When I attempted to boast subtly to acquaintances about my involvement in The Social Contract—which had given me an enjoyable ego boost by elevating me from onlooker to quasi-artist—I was often met with the question, “Why would A Constructed World seek to inhibit discourse and debate about their artworks, especially when such critical exchange of views enhances our understanding of the works?” The more aggressive among such questioners would then typically follow up with “The work must suck” or “The demand for confidentiality is a media stunt; it’s just done to generate hype.” There was only the occasional “That’s cool.”

How could I credibly justify my role? I couldn’t let my artistic debut be a flop. Bingo: the genre of works classified as “Institutional Critique” came to my rescue. Arguably, The Social Contract is in the spirit of Eduardo Favario and Daniel Buren, artists who both closed galleries in 1968 for the duration of their respective exhibitions; of Marcel Broodthaers, who established the Musée de l’Art Moderne, Départment des Aigles, a fictional museum, also in 1968; and Seth Siegelaub and Robert Projansky’s The Artist’s Reserved Rights Transfer and Sale Agreement (1971), which is a contract designed to “remedy some of the general acknowledged inequities in the art world,” in particular by providing that artists be compensated when their works are re-sold or transferred. What The Social Contract has in common with these works is that it challenges the power dynamics and economic relations of the institutions responsible for cultural production. The Social Contract has the capacity to reveal while silencing. And, as with other works of Institutional Critique, it is layered: there is the physical work itself and then there are the context and conditions in which the work is viewed and distributed. While the artworks in the room cannot be discussed, the institutional context in which they are shown can be. Perhaps in focusing on the former limitations, critics have refrained from reporting on the work altogether. If so, that is a shame. 

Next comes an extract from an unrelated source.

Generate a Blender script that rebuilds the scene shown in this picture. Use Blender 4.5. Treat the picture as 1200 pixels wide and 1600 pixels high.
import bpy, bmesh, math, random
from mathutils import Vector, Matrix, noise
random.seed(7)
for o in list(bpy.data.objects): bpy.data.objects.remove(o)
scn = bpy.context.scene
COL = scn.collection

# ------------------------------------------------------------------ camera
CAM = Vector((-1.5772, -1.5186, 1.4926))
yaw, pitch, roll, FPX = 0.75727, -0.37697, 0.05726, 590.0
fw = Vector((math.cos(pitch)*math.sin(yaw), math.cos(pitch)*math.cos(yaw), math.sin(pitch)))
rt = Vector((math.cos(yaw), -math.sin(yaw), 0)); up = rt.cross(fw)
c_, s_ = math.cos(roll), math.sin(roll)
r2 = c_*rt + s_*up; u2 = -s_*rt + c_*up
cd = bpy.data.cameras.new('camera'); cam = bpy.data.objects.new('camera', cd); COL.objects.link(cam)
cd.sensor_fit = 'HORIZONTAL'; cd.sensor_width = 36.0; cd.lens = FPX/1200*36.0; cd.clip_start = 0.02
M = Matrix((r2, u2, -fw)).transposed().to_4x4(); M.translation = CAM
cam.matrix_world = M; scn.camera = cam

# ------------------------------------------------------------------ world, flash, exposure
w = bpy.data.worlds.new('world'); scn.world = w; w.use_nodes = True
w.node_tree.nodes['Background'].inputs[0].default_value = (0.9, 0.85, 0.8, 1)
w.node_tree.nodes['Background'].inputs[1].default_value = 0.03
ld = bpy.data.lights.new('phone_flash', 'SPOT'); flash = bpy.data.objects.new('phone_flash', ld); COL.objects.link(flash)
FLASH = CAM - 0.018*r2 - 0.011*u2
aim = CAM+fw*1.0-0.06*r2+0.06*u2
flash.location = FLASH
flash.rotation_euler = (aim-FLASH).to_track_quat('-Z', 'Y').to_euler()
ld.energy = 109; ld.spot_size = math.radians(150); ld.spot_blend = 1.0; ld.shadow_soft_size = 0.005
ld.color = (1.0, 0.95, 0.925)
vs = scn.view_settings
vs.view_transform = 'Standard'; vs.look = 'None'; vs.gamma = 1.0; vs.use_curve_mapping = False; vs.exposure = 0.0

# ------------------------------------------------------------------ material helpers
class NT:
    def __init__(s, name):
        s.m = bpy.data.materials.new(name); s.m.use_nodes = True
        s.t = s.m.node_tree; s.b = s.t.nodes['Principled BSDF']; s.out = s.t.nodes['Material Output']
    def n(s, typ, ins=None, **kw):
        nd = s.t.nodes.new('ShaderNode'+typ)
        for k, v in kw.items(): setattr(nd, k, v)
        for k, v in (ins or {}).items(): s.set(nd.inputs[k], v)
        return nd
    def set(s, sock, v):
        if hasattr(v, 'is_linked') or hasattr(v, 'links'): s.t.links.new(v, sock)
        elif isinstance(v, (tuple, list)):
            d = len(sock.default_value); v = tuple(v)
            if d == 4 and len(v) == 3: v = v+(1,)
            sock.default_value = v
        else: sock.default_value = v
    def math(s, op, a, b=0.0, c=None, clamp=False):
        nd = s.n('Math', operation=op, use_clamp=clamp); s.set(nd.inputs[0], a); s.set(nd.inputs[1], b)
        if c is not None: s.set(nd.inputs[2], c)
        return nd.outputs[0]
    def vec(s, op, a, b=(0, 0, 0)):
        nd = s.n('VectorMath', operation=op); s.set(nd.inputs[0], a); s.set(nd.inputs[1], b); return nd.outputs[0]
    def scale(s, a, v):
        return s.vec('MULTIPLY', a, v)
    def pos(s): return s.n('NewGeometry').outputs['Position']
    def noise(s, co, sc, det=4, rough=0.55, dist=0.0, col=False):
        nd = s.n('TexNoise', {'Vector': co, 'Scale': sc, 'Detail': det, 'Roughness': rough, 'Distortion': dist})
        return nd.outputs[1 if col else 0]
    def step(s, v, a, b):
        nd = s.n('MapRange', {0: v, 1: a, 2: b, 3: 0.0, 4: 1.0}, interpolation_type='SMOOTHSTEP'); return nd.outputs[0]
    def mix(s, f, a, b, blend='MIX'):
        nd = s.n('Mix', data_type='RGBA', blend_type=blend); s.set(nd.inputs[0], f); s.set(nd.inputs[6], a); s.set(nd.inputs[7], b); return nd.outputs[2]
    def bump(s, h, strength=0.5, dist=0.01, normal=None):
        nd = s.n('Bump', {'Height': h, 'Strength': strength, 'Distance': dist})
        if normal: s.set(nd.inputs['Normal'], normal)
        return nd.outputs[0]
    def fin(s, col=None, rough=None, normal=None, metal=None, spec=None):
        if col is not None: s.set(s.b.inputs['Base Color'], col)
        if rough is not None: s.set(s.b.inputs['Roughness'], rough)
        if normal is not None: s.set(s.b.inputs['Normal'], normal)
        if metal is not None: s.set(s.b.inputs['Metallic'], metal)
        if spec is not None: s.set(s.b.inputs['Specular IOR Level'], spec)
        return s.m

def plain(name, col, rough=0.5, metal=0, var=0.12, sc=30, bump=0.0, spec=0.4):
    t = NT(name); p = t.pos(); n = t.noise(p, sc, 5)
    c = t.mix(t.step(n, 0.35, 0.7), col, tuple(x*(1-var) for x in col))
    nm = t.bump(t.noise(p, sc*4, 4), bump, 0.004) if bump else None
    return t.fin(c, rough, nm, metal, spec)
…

A confidentiality agreement per se acknowledges that there is something of value worth protecting. In this case, it is one’s own personal thoughts about the work, untainted by outside influences, that merit this care. In a manner reminiscent of Yves Klein’s Zones of Immaterial Pictorial Sensibility (1959–62), in which the artist sold zones of empty space in exchange for gold so that the buyers could experience the void, The Social Contract offers individual audience members a space in their own mind to meditate on the artworks free of external forces. Unfortunately, the work cannot exclude existing institutionalized, internalized and socially determined biases visitors may have already acquired. Nevertheless, it remains of such value that I am not prepared to talk about the works, despite the fact that, legally, I am now free to do so. 

A significant consequence of the confidentiality agreement for The Social Contract is that it temporarily equalizes the value of each person’s opinion of the artworks within the room. There is no channel for communication and thus no avenue for any dominating voice to dim other voices, or for any hidden or vested interest to directly intrude. This means that one of the mechanisms by which the traditional power dynamics of the art world are perpetuated is partially dismantled. The meaning attributed to an artwork then becomes predominantly, if not solely, personal rather than social. This may be unsettling for some who find that their social significance in the art world is significantly diminished in this context. My advice (again practically free) to any such person who has been reluctantly silenced by signing The Social Contract’s Confidentiality and Participation Agreement is to just go ahead and acquire the artwork. A big check speaks volumes.